According to a report, states that participated in the settlement will be receiving $2.5 billion. However, these states have leeway with how the funds are used and some of the money may end up padding state budgets instead of helping the beleaguered housing market. One such state is Wisconsin.


“Wisconsin, meanwhile, is putting $25.6 million into its general fund to plug a $143.2 million budget hole. The state legislature will decide how to use the money. The attorney general will hold onto the remaining $6 million, which it may use for housing-related programs.” Source: CNNMoney


Georgia is another state that may not use its settlement funds for mortgage relief programs. The state will be receiving a $104 million payout but the funds will be deposited into the state’s Treasury until the Georgia General Assembly determines how the funds will be used.


Karen Brown, director of the Home Defense Program at the Atlanta Legal Aid Society, discussed the state’s mortgage woes with WABE’s Denis O’Hayer during a Monday radio interview. During the conversation Brown commented on Georgia’s housing market, which ranked fourth in the nation for foreclosures in the third quarter of 2011.

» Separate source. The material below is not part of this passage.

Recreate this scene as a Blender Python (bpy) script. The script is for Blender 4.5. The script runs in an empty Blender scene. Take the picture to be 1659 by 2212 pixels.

During that same time period 14 percent of first mortgages in the state were either delinquent or in foreclosure. Obviously the state’s economy could see significant benefits if the $104 million was used for direct mortgage relief efforts, preventing tens of thousands of additional homes from entering into foreclosure.


Unfortunately the way the settlement was structured, the 49 states receiving funds (all states except for Oklahoma) will have quite a bit of discretion in how the funds are used. While budget gaps are a major concern for state legislators, providing mortgage relief could have a more direct and positive impact on a state’s economy than simply filling holes in a budget.